Soy un ladrón y yo
estuve allí. Fui preso de la lujuria y cometí un acto prohibido con movimientos
de tigre. Y me enamoré perdidamente de la dama en cuanto pude comprobar cuán
suave es el paraíso. Ella me arrastró a la perdición aunque yo ya estaba en
ella y el resultado sólo podía ser de sangre y rabia para un tipo que no la
merecía. Él sólo miraba y le di la oportunidad de defenderse. Era diestro con
su espada y escurridizo con sus piernas. Quiso hacer justicia y encontró lo que
buscaba. Era el filo de mi arma hincándose en su carne de guerrero ofendido.

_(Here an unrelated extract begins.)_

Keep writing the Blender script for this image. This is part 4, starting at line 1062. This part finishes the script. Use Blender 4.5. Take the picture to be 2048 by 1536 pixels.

Allí acabaron sus días de privilegio y arrogancia. A manos de un ladrón que le
doblaba en valentía y decisión. Muere, perro.
Soy una mujer y yo
estuve allí. Me escondí detrás de un velo para aparentar discreción, pero se
cruzó aquel individuo de baja calaña en el monte. En sus ojos había deseo y
pasión y no pude hacer nada para que no llevara a cabo sus intenciones
deshonestas. El pecado se consumió allí, bajo la sombra de unos árboles que
parecían extender sus garras con las ramas y bajo la mirada de mi marido.
Cuando todo acabó, fui a liberarle. Y en sus ojos vi algo que nunca hubiera
imaginado. El desprecio de un hombre que considera a su mujer sucia y ya
intocable porque un desalmado había acabado con su dedicación conyugal.
Mientras le desataba, noté su rechazo insultante. Y allí mismo, sin que nadie
me viera, acabé con él. A manos de una mujer violada que nunca soportaría su
odio diario y su rechazo. Muere, perro.
Soy un hombre y yo
estuve allí. Sí, soy el muerto. El bandido me pilló a traición y me maniató a
conciencia mientras se beneficiaba a mi mujer. Y las lágrimas me asaltaron
porque vi cómo ella le aceptaba, se entregaba a la pasión desmedida a través de
la violencia, se convertía en otra criatura llena de vicio y lodo. Cuando todo
acabó, me liberaron y no pude aguantarlo. Acabé con mi vida. Sin piedad. Sin
remordimiento. De un solo golpe, hundiendo el puñal con furia en mi corazón. A
manos de un hombre que no podría vivir sabiendo que su mujer prefirió al
sinvergüenza que la tomó por la fuerza. Muere, perro.
Soy un leñador y yo
estuve allí. Lo vi todo con mis propios ojos y, luego, cuando testificaron ante
las autoridades, no entendí nada. Todos se movieron por egoísmo porque ninguno
de ellos se comportó bien. El ladrón era un maldito lujurioso que tenía muy
poco de héroe romántico. El hombre era un cobarde que rehuía el combate. La
mujer era una arpía que ansiaba la lucha entre ellos para satisfacción de su
egoísmo desmedido. El hombre murió. Y yo también acabé por morir un poco al
asistir, atónito, hasta dónde llegaba la maldad y la vanidad humana.
Soy un sacerdote
budista y yo no estuve allí. Asistí a todo el procedimiento y pude comprobar
que ya no existen hombres, ni mujeres, ni nada. Todo el mundo se mueve por su
propio interés, en pos de proyectar una imagen que no se corresponde con la
realidad. La lluvia cae, inmisericorde, y no hay demasiados sitios en los que
refugiarse. En la puerta de Rashomon, medio derruida, pude darme cuenta de que
aún hay esperanza en la raza humana.
Y ésa es la película de
Akira Kurosawa, un director que estuvo en todas partes, con todas las visiones,
planteando el dilema ético sobre si aún somos buenas personas.